Please work out how many lines in the material contain "scene" and give only that figure.
===============
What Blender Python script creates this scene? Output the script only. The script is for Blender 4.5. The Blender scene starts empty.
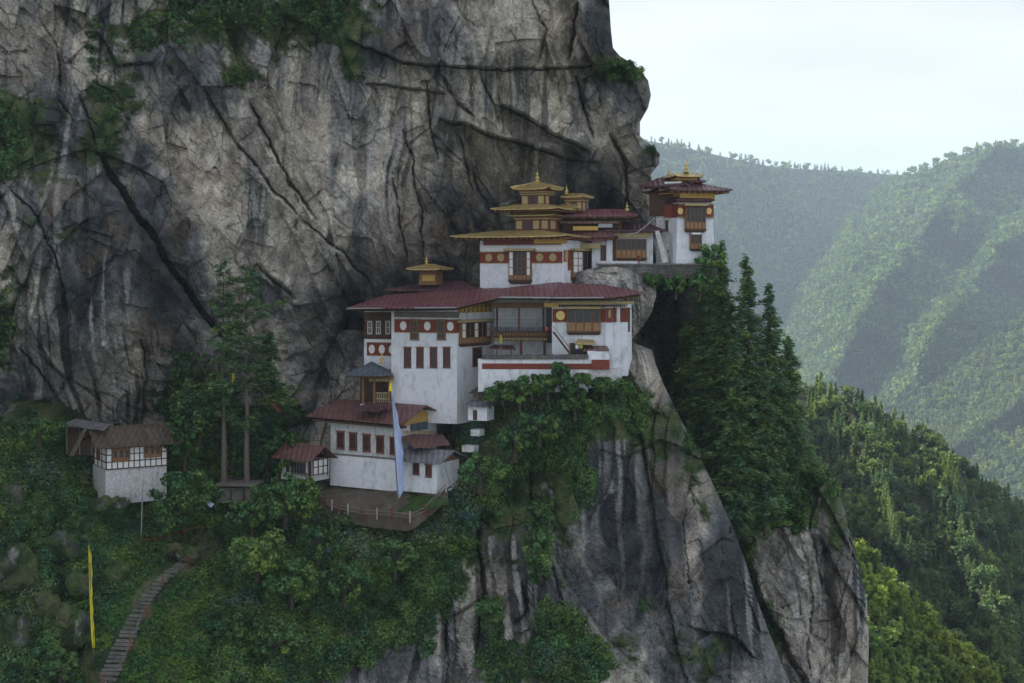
import bpy, bmesh, math, random
import numpy as np
from mathutils import Vector, Matrix
random.seed(7); np.random.seed(7)
SC = bpy.context.scene
COL = SC.collection
F = 1400.0      # focal length in pixels of a 1024-wide picture
HZ = 270.0      # picture row of eye level
# ------------------------------------------------------------------ camera, sky, sun, exposure
cam_d = bpy.data.cameras.new('camera'); cam = bpy.data.objects.new('camera', cam_d); COL.objects.link(cam)
cam.rotation_euler = (math.radians(90), 0, 0)
cam_d.sensor_width = 36; cam_d.lens = F / 1024 * 36
cam_d.shift_y = -(341.5 - HZ) / 1024
cam_d.clip_start = 0.5; cam_d.clip_end = 60000
SC.camera = cam
SUN_EL = 34.0; SUN_AZ = -84.0       # azimuth from +Y towards +X
w = bpy.data.worlds.new('World'); SC.world = w; w.use_nodes = True
nt = w.node_tree; bg = nt.nodes['Background']
sky = nt.nodes.new('ShaderNodeTexSky'); sky.sky_type = 'NISHITA'; sky.sun_disc = False
sky.sun_elevation = math.radians(SUN_EL); sky.sun_rotation = math.radians(SUN_AZ)
sky.altitude = 2500; sky.air_density = 1.0; sky.dust_density = 1.2; sky.ozone_density = 1.0
mx = nt.nodes.new('ShaderNodeMix'); mx.data_type = 'RGBA'
mx.inputs[0].default_value = 0.84
mx.inputs[7].default_value = (5.5, 5.38, 5.2, 1)     # thin high cloud veil evens the sky out
tcw = nt.nodes.new('ShaderNodeTexCoord'); sxyz = nt.nodes.new('ShaderNodeSeparateXYZ'); nt.links.new(tcw.outputs['Generated'], sxyz.inputs[0])
vr = nt.nodes.new('ShaderNodeValToRGB'); nt.links.new(sxyz.outputs[2], vr.inputs[0])
vr.color_ramp.elements[0].position = 0.02; vr.color_ramp.elements[0].color = (1.0, 0.93, 0.87, 1)
vr.color_ramp.elements[1].position = 0.30; vr.color_ramp.elements[1].color = (0.84, 0.835, 0.88, 1)
mpw = nt.nodes.new('ShaderNodeMapping'); mpw.inputs['Scale'].default_value = (1, 1, 4); nt.links.new(tcw.outputs['Generated'], mpw.inputs[0])
nzw = nt.nodes.new('ShaderNodeTexNoise'); nzw.inputs['Scale'].default_value = 5; nzw.inputs['Detail'].default_value = 6; nt.links.new(mpw.outputs[0], nzw.inputs[0])
mr = nt.nodes.new('ShaderNodeMapRange'); mr.inputs[1].default_value = .35; mr.inputs[2].default_value = .7; mr.inputs[3].default_value = 4.6; mr.inputs[4].default_value = 5.7; nt.links.new(nzw.outputs[0], mr.inputs[0])
vsc = nt.nodes.new('ShaderNodeVectorMath'); vsc.operation = 'SCALE'; nt.links.new(vr.outputs[0], vsc.inputs[0]); nt.links.new(mr.outputs[0], vsc.inputs['Scale']); nt.links.new(vsc.outputs[0], mx.inputs[7])
nt.links.new(sky.outputs[0], mx.inputs[6]); nt.links.new(mx.outputs[2], bg.inputs[0])
bg.inputs[1].default_value = 0.1
sd = bpy.data.lights.new('sun', 'SUN'); sd.energy = 5.0; sd.angle = math.radians(0.5); sd.color = (1, 0.93, 0.80)
sun = bpy.data.objects.new('sun', sd); COL.objects.link(sun)
sv = Vector((math.sin(math.radians(SUN_AZ)) * math.cos(math.radians(SUN_EL)), math.cos(math.radians(SUN_AZ)) * math.cos(math.radians(SUN_EL)), math.sin(math.radians(SUN_EL))))
sun.rotation_euler = sv.to_track_quat('Z', 'Y').to_euler()
vs = SC.view_settings; vs.view_transform = 'Standard'; vs.look = 'None'; vs.exposure = 1.12; vs.gamma = 1
vs.use_curve_mapping = False
SC.cycles.max_bounces = 5; SC.cycles.volume_bounces = 1; SC.cycles.diffuse_bounces = 3
SC.cycles.transparent_max_bounces = 8

# ------------------------------------------------------------------ helpers
def at(px, py, Y):
    return np.array([(px - 512.0) / F * Y, Y, -(py - HZ) / F * Y])
def tag(o, label=None, cat=None, group=None, kind=None):
    if label: o['label'] = label
    if cat: o['category'] = cat
    if group: o['group'] = group
    if kind: o['kind'] = kind
    return o
def hsh(i, j, k, s):
    h = (i * 374761393 + j * 668265263 + k * 2147483647 + s * 974634777) & 0xFFFFFFFF
    h = ((h ^ (h >> 13)) * 1274126177) & 0xFFFFFFFF
    h = ((h ^ (h >> 16)) * 2246822519) & 0xFFFFFFFF
    return ((h ^ (h >> 15)) & 0xFFFFFF) / 16777215.0
def vnoise(x, y, z, s=0):
    xi = np.floor(x).astype(np.int64); yi = np.floor(y).astype(np.int64); zi = np.floor(z).astype(np.int64)
    fx, fy, fz = x - xi, y - yi, z - zi
    fx = fx*fx*(3-2*fx); fy = fy*fy*(3-2*fy); fz = fz*fz*(3-2*fz)
    r = 0
    for a in (0, 1):
        wa = fx if a else 1 - fx
        for b in (0, 1):
            wb = fy if b else 1 - fy
            for c in (0, 1):
                wc = fz if c else 1 - fz
                r = r + wa * wb * wc * hsh(xi + a, yi + b, zi + c, s)
    return r * 2 - 1
def fbm(x, y, z, o=4, s=0, g=0.5):
    r = 0; a = 1; t = 0
    for i in range(o):
        r = r + a * vnoise(x, y, z, s + i * 17); t += a
        x, y, z = x * 2.03 + 5.1, y * 2.03 + 1.7, z * 2.03 + 9.2; a *= g
    return r / t
def facets(x, z, s, tilt=0.35):
    """flat rock facets: every cell has its own offset and its own tilt"""
    xi = np.floor(x).astype(np.int64); zi = np.floor(z).astype(np.int64)
    best = np.full(x.shape, 9e9); sec = best.copy(); val = np.zeros(x.shape)
    for a in (-1, 0, 1):
        for b in (-1, 0, 1):
            cx = xi + a; cz = zi + b
            jx = cx + hsh(cx, cz, cx*0, s); jz = cz + hsh(cx, cz, cx*0, s + 1)
            d = (x - jx)**2 + (z - jz)**2
            v = (hsh(cx, cz, cx*0, s + 2) - .5) + tilt * 2 * ((hsh(cx, cz, cx*0, s + 3) - .5) * (x - jx) + (hsh(cx, cz, cx*0, s + 4) - .5) * (z - jz)) * 2
            m = d < best
            sec = np.where(m, best, np.minimum(sec, d)); val = np.where(m, v, val); best = np.where(m, d, best)
    return val, np.sqrt(sec) - np.sqrt(best)
def tps(ctrl):
    c = np.array(ctrl, float); P = c[:, :2] / 100; v = c[:, 2]; n = len(c)
    d = np.linalg.norm(P[:, None] - P[None], axis=2); K = np.where(d > 0, d*d*np.log(d + 1e-9), 0) + np.eye(n) * 0.02
    A = np.zeros((n+3, n+3)); A[:n, :n] = K; A[:n, n] = 1; A[:n, n+1:] = P; A[n, :n] = 1; A[n+1:, :n] = P.T
    wv = np.linalg.solve(A, np.concatenate([v, [0, 0, 0]]))
    def f(px, py):
        q = np.stack([px / 100, py / 100], -1); sh = px.shape; q = q.reshape(-1, 2); r = np.full(len(q), wv[n])
        r = r + q @ wv[n+1:]
        for i in range(n):
            dd = ((q - P[i])**2).sum(1); r = r + wv[i] * 0.5 * dd * np.log(dd + 1e-9)
        return r.reshape(sh)
    return f
def segdist(px, py, pl):
    best = np.full(px.shape, 1e9); sgn = np.zeros(px.shape); tt = np.zeros(px.shape); n = len(pl) - 1
    for i in range(n):
        (x0, y0), (x1, y1) = pl[i], pl[i+1]; dx, dy = x1 - x0, y1 - y0; L = dx*dx + dy*dy
        t = np.clip(((px - x0)*dx + (py - y0)*dy) / L, 0, 1)
        d = np.hypot(px - x0 - t*dx, py - y0 - t*dy); m = d < best
        sgn = np.where(m, np.sign((px - x0)*dy - (py - y0)*dx), sgn); tt = np.where(m, (i + t) / n, tt); best = np.where(m, d, best)
    return best, sgn, tt
def interp(pts):
    a = np.array(pts, float); a = a[a[:, 0].argsort()]
    return lambda v: np.interp(v, a[:, 0], a[:, 1])
def mesh_np(name, V, faces, nv, mat=None, attrs=None, smooth=False, parent=None, link=True):
    """V (n,3); faces (m,nv) indices"""
    me = bpy.data.meshes.new(name); V = np.asarray(V, np.float32); faces = np.asarray(faces, np.int32)
    me.vertices.add(len(V)); me.vertices.foreach_set('co', V.ravel())
    me.loops.add(faces.size); me.loops.foreach_set('vertex_index', faces.ravel())
    me.polygons.add(len(faces)); me.polygons.foreach_set('loop_start', np.arange(0, faces.size, nv, dtype=np.int32))
    me.polygons.foreach_set('use_smooth', np.full(len(faces), smooth, bool))
    me.update(calc_edges=True)
    for k, (a, dom) in (attrs or {}).items():
        if a.ndim == 1:
            at_ = me.attributes.new(k, 'FLOAT', dom); at_.data.foreach_set('value', a.astype(np.float32))
        else:
            at_ = me.attributes.new(k, 'FLOAT_VECTOR', dom); at_.data.foreach_set('vector', a.astype(np.float32).ravel())
    if mat: me.materials.append(mat)
    o = bpy.data.objects.new(name, me)
    if link: COL.objects.link(o)
    if parent: o.parent = parent
    return o

# ------------------------------------------------------------------ materials
class NB:
    def __init__(s, name):
        s.m = bpy.data.materials.new(name); s.m.use_nodes = True; s.t = s.m.node_tree; s.b = s.t.nodes['Principled BSDF']
        s.b.inputs['Roughness'].default_value = 0.85; s.b.inputs['Specular IOR Level'].default_value = 0.25
        s.tc = s.t.nodes.new('ShaderNodeTexCoord')
    def L(s, a, b): s.t.links.new(a, b)
    def mapv(s, sc, src=None, loc=(0, 0, 0)):
        n = s.t.nodes.new('ShaderNodeMapping'); n.inputs['Scale'].default_value = sc; n.inputs['Location'].default_value = loc
        s.L(src or s.tc.outputs['Object'], n.inputs['Vector']); return n.outputs[0]
    def noise(s, sc, vec=None, det=5, rough=0.6, dist=0.0):
        n = s.t.nodes.new('ShaderNodeTexNoise'); n.inputs['Scale'].default_value = sc; n.inputs['Detail'].default_value = det
        n.inputs['Roughness'].default_value = rough; n.inputs['Distortion'].default_value = dist
        s.L(vec or s.tc.outputs['Object'], n.inputs['Vector']); return n.outputs['Fac']
    def vor(s, sc, vec=None, feat='DISTANCE_TO_EDGE'):
        n = s.t.nodes.new('ShaderNodeTexVoronoi'); n.feature = feat; n.inputs['Scale'].default_value = sc
        s.L(vec or s.tc.outputs['Object'], n.inputs['Vector']); return n.outputs[0]
    def ramp(s, fac, stops):
        n = s.t.nodes.new('ShaderNodeValToRGB'); cr = n.color_ramp
        while len(cr.elements) < len(stops): cr.elements.new(0.5)
        for e, (p, c) in zip(cr.elements, stops):
            e.position = p; e.color = (c, c, c, 1) if isinstance(c, (int, float)) else (*c, 1)
        s.L(fac, n.inputs[0]); return n.outputs[0]
    def mix(s, fac, a, b, mode='MIX'):
        n = s.t.nodes.new('ShaderNodeMix'); n.data_type = 'RGBA'; n.blend_type = mode
        for inp, v in ((n.inputs[0], fac), (n.inputs[6], a), (n.inputs[7], b)):
            if isinstance(v, (int, float)): inp.default_value = v
            elif isinstance(v, tuple): inp.default_value = (*v, 1)
            else: s.L(v, inp)
        return n.outputs[2]
    def math(s, op, a, b=0.0, c=None, clamp=False):
        n = s.t.nodes.new('ShaderNodeMath'); n.operation = op; n.use_clamp = clamp
        for inp, v in ((n.inputs[0], a), (n.inputs[1], b)) + (((n.inputs[2], c),) if c is not None else ()):
            if isinstance(v, (int, float)): inp.default_value = v
            else: s.L(v, inp)
        return n.outputs[0]
    def attr(s, name, out='Fac'):
        n = s.t.nodes.new('ShaderNodeAttribute'); n.attribute_name = name; return n.outputs[out]
    def bump(s, h, dist, strength=1.0):
        n = s.t.nodes.new('ShaderNodeBump'); n.inputs['Distance'].default_value = dist; n.inputs['Strength'].default_value = strength
        s.L(h, n.inputs['Height']); s.L(n.outputs[0], s.b.inputs['Normal'])
    def col(s, c):
        if isinstance(c, tuple): s.b.inputs['Base Color'].default_value = (*c, 1)
        else: s.L(c, s.b.inputs['Base Color'])
        return s.m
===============
[SOLUTION FOR THIS PROBLEM] 2